书城公版Russia
19858600000115

第115章 CHAPTER XVII(6)

These nationalities are therefore allowed the most perfect freedom in the exercise of their respective religions, so long as they refrain from disturbing by propagandism the divinely established order of things.

This is the received theory, and we must do the Russians the justice to say that they habitually act up to it. If the Government has sometimes attempted to convert alien races, the motive has always been political, and the efforts have never awakened much sympathy among the people at large, or even among the clergy. In like manner the missionary societies which have sometimes been formed in imitation of the Western nations have never received much popular support. Thus with regard to aliens this peculiar theory has led to very extensive religious toleration. With regard to the Russians themselves the theory has had a very different effect. If in the nature of things the Tartar is a Mahometan, the Pole a Roman Catholic, and the German a Protestant, it is equally in the nature of things that the Russian should be a member of the Orthodox Church. On this point the written law and public opinion are in perfect accord. If an Orthodox Russian becomes a Roman Catholic or a Protestant, he is amenable to the criminal law, and is at the same time condemned by public opinion as an apostate and renegade--almost as a traitor.

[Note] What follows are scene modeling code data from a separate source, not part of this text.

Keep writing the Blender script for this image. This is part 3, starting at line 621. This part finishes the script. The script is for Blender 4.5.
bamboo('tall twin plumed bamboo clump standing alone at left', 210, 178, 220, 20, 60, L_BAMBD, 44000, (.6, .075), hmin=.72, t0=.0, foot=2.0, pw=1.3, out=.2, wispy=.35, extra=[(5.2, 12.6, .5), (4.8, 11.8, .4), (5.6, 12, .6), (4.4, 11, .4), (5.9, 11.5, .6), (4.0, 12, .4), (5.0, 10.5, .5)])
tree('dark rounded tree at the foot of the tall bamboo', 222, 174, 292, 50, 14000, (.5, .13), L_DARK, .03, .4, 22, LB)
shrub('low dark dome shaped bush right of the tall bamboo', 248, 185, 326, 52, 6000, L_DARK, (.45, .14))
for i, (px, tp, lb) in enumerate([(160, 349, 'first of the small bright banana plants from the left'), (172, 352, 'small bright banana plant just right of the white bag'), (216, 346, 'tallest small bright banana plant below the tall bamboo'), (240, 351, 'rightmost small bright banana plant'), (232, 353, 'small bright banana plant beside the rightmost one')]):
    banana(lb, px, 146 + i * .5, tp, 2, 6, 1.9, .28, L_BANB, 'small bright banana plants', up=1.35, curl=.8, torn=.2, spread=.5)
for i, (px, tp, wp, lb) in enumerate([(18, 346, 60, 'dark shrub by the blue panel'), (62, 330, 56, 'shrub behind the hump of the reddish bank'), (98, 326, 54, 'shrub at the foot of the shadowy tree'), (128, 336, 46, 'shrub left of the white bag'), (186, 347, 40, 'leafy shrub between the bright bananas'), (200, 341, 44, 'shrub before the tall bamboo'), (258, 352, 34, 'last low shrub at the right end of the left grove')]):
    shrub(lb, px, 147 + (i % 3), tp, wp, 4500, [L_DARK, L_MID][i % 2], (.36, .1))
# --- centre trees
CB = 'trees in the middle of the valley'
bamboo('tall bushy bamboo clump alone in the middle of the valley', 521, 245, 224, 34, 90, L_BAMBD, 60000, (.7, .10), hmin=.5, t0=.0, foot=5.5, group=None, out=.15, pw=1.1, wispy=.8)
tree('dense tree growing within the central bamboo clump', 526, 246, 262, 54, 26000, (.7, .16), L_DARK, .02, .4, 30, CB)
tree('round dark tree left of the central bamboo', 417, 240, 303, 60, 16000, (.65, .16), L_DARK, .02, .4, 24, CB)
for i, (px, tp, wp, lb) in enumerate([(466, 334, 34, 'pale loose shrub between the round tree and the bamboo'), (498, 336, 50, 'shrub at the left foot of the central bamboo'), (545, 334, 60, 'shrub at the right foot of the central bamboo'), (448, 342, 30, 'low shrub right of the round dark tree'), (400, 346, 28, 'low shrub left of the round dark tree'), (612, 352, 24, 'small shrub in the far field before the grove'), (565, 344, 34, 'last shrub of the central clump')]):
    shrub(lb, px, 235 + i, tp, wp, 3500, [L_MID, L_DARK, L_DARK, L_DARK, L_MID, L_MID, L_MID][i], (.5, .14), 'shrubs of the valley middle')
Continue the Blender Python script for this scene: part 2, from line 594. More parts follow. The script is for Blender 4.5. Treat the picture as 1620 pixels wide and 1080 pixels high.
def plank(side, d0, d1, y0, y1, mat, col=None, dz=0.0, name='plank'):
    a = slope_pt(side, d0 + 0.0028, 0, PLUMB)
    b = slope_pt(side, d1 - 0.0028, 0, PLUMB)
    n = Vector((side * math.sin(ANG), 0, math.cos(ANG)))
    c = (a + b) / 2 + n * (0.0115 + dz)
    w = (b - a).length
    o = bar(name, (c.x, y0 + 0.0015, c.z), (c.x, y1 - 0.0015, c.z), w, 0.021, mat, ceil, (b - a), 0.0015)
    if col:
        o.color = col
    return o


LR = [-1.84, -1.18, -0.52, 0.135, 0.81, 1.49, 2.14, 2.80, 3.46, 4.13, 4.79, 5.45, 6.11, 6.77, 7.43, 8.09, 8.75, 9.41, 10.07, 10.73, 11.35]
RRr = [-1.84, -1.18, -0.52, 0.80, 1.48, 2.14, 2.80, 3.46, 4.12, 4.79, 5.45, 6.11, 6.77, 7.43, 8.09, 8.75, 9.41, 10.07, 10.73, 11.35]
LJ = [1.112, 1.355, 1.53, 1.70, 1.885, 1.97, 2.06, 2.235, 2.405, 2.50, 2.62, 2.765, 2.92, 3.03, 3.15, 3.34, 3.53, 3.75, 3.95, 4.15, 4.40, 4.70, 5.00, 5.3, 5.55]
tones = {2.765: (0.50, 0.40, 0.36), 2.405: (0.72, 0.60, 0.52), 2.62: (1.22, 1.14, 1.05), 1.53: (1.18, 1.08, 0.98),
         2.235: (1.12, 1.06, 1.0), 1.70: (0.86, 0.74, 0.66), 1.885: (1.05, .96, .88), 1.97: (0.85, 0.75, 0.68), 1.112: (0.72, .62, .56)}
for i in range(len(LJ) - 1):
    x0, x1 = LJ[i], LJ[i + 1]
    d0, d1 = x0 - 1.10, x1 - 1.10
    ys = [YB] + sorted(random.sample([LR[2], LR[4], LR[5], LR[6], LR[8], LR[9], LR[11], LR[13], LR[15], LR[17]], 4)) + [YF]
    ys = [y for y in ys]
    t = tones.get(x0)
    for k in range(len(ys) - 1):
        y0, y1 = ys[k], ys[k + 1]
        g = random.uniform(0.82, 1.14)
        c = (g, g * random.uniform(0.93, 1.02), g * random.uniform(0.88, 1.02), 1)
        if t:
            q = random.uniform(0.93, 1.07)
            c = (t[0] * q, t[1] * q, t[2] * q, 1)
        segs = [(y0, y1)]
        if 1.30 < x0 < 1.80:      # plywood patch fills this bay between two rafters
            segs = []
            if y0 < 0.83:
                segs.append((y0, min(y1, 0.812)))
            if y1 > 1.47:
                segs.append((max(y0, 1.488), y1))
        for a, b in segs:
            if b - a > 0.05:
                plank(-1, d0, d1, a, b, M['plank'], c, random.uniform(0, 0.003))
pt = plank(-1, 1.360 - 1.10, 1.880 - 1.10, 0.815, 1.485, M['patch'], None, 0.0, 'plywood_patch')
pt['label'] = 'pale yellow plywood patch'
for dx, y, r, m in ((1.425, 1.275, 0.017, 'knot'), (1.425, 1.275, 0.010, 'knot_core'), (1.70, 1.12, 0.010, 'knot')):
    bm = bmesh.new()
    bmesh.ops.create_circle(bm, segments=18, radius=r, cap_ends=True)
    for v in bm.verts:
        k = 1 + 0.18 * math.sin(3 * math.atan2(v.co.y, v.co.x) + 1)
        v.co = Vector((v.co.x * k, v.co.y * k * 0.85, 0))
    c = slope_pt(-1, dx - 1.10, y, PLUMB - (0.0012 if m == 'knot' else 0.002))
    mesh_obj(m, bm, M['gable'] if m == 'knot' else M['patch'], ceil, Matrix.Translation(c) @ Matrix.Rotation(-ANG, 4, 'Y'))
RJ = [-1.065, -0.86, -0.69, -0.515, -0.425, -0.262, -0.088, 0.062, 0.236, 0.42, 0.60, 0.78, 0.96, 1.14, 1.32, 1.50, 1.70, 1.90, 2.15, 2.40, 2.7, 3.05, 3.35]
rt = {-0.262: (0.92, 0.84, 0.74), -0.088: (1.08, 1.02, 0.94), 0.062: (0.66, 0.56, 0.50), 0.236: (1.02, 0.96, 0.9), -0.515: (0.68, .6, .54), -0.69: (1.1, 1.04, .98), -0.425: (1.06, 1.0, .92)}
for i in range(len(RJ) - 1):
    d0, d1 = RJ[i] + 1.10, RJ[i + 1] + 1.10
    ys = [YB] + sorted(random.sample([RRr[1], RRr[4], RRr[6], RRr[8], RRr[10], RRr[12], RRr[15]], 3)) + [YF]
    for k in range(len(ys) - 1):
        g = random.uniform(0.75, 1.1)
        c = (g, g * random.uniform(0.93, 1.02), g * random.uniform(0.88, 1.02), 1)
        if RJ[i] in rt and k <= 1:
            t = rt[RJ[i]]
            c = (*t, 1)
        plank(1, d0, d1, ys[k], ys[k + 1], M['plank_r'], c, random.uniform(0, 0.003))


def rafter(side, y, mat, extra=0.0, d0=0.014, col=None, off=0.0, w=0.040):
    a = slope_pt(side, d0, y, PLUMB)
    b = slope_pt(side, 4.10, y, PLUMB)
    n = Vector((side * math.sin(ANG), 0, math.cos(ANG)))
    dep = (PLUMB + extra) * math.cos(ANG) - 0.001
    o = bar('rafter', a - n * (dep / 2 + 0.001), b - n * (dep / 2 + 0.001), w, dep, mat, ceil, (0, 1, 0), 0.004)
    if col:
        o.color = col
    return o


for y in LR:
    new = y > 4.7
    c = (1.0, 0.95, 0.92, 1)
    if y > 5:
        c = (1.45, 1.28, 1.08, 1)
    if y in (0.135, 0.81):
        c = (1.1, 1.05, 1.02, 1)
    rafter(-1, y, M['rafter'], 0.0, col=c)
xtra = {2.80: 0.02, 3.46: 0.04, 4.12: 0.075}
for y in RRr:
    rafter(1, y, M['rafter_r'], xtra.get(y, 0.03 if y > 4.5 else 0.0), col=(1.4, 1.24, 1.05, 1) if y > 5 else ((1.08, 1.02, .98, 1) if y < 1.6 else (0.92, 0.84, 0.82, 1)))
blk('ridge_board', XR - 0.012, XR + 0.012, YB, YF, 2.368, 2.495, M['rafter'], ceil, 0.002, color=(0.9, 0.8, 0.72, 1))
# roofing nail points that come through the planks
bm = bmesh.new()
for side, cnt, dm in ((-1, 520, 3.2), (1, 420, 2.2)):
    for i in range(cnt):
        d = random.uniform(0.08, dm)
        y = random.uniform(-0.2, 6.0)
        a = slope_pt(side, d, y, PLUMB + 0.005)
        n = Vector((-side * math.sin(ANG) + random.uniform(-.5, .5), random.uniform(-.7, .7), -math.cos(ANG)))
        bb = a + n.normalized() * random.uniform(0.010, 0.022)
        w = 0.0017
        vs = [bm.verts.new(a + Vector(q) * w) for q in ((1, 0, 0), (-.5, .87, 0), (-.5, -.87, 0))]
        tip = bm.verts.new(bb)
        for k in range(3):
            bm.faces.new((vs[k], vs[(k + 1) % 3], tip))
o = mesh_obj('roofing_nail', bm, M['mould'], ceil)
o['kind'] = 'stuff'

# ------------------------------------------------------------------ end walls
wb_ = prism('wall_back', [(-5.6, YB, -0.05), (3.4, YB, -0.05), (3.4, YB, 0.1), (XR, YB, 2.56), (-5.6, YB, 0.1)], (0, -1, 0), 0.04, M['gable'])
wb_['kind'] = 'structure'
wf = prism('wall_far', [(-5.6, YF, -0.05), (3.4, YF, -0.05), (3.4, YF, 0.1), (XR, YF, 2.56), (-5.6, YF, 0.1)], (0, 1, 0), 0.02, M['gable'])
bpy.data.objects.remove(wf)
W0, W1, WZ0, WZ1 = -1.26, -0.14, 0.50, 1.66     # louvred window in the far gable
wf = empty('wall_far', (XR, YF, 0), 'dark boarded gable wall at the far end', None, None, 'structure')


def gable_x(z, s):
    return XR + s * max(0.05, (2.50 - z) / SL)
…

As to the future of these heretical sects it is impossible to speak with confidence. The more gross and fantastic will probably disappear as primary education spreads among the people; but the Protestant sects seem to possess much more vitality. For the present, at least, they are rapidly spreading. I have seen large villages where, according to the testimony of the inhabitants, there was not a single heretic fifteen years before, and where one-

half of the population had already become Molokanye; and this change, be it remarked, had taken place without any propagandist organisation. The civil and ecclesiastical authorities were well aware of the existence of the movement, but they were powerless to prevent it. The few efforts which they made were without effect, or worse than useless. Among the Stundisti corporal punishment was tried as an antidote--without the concurrence, it is to be hoped, of the central authorities--and to the Molokanye of the province of Samara a learned monk was sent in the hope of converting them from their errors by reason and eloquence. What effect the birch-twigs had on the religious convictions of the Stundisti I have not been able to ascertain, but I assume that they were not very efficacious, for according to the latest accounts the numbers of the sect are increasing. Of the mission in the province of Samara I happen to know more, and can state on the evidence of many peasants--some of them Orthodox--that the only immediate effect was to stir up religious fanaticism, and to induce a certain number of Orthodox to go over to the heretical camp.

In their public discussions the disputants could find no common ground on which to argue, for the simple reason that their fundamental conceptions were different. The monk spoke of the Church as the terrestrial representative of Christ and the sole possessor of truth, whilst his opponents knew nothing of a Church in this sense, and held simply that all men should live in accordance with the dictates of Scripture. Once the monk consented to argue with them on their own ground, and on that occasion he sustained a signal defeat, for he could not produce a single passage recommending the veneration of Icons--a practice which the Russian peasants consider an essential part of Orthodoxy. After this he always insisted on the authority of the early Ecumenical Councils and the Fathers of the Church--an authority which his antagonists did not recognise. Altogether the mission was a complete failure, and all parties regretted that it had been undertaken. "It was a great mistake," remarked to me confidentially an Orthodox peasant; "a very great mistake. The Molokanye are a cunning people. The monk was no match for them;

they knew the Scriptures a great deal better than he did. The Church should not condescend to discuss with heretics."

It is often said that these heretical sects are politically disaffected, and the Molokanye are thought to be specially dangerous in this respect. Perhaps there is a certain foundation for this opinion, for men are naturally disposed to doubt the legitimacy of a power that systematically persecutes them. With regard to the Molokanye, I believe the accusation to be a groundless calumny. Political ideas seemed entirely foreign to their modes of thought. During my intercourse with them I often heard them refer to the police as "wolves which have to be fed,"

but I never heard them speak of the Emperor otherwise than in terms of filial affection and veneration.